Wyrryel

joined 1 year ago
[–] Wyrryel@pawb.social 4 points 1 year ago

Yeah, I gad a lot of problems with it on NixOS.l, to the point of kde becoming unresponsive during shader processing. I had a much better experience once I installed cfs zen tweaks which iptimizes the ketnel a bit for desktop usage.

[–] Wyrryel@pawb.social 12 points 1 year ago (3 children)

Yeah, but I don't know if it should be turned on by default. Shader processing takes a lot of CPU resources, even on a high-end one I notice some small stutters in general desktop usage while it processes. Lower grade CPUs could be pretty unusable, I think.

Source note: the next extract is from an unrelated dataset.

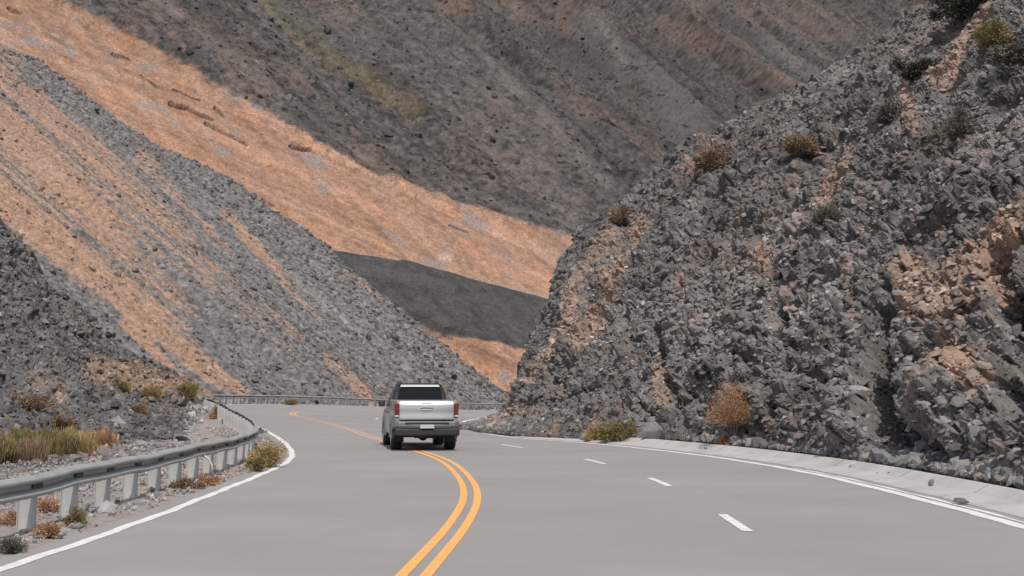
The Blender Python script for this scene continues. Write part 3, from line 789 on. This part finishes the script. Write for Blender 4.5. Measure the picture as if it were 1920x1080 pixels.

[–] Wyrryel@pawb.social 9 points 1 year ago

Normally it's an option hidden inside androids developer options that you can just flip. The cellular tile will still show being on but data will be off.

[–] Wyrryel@pawb.social 42 points 1 year ago (6 children)

Have you checked "Process vulkan shaders in the background" under settings -> download? That way it does that in the background when you're not playing

[–] Wyrryel@pawb.social 4 points 1 year ago

If its fossilize_replay its doing the necessary shader work on linux and should stop once the shader cache us completed. If not I have no idea

[–] Wyrryel@pawb.social 10 points 1 year ago

If that was our only problem and most people would be using FLOSS software I'd be happy. Intel ME is bad but you can have a "good enough" usage of tech today.

[–] Wyrryel@pawb.social 2 points 1 year ago (1 children)

Hey, sorry for the late reply. I found the blog by xiaoso quite good, and this one also isn't too bad. But I never found one true source which explained it satisfactorily to me. It's probably best if you just browse through other people's configuration and piece it all together from that. From what I understood, flakes have 3 main uses:

  1. They replace nix channels. If you want to switch between stable and unstable it's pretty easy to do through flakes. Also, if you need any modules (like home manager or agenix, for encrypting secrets) you can simply import it as an import for your flake.
  2. You can "modularize" your configuration. You can describe multiple systems in a single flake so you can have your desktop and laptop be built from the same flake, but with different packages installed. This is the part that I use most and honestly find most useful.
  3. You can quickly have a development environemnt through flakes. You could use a flake per project, have all your dependencies as inputs in your dev flakes and never clutter your system with various dev tools

Nixos is riddled with stuff that you just "have to know" which can be quite frustrating. The lon ger you stick with it, the easier it gets though.

[–] Wyrryel@pawb.social 5 points 1 year ago (4 children)

The main problem with NixOS right now is, in my opinion, the scattered documentation. You often can't understand a topic without cross-referencing the manual, nixos wiki, nixos search (and nixpkgs and some scattered personal blogs if you're really unlucky). But if you stick around and adapt to this it's very easy to do stuff that takes a lot of effort on other distros with a few lines in your config.

[–] Wyrryel@pawb.social 2 points 1 year ago

Then you should just try it out. If it doesn't work for you, you can easily switch back from your login screen.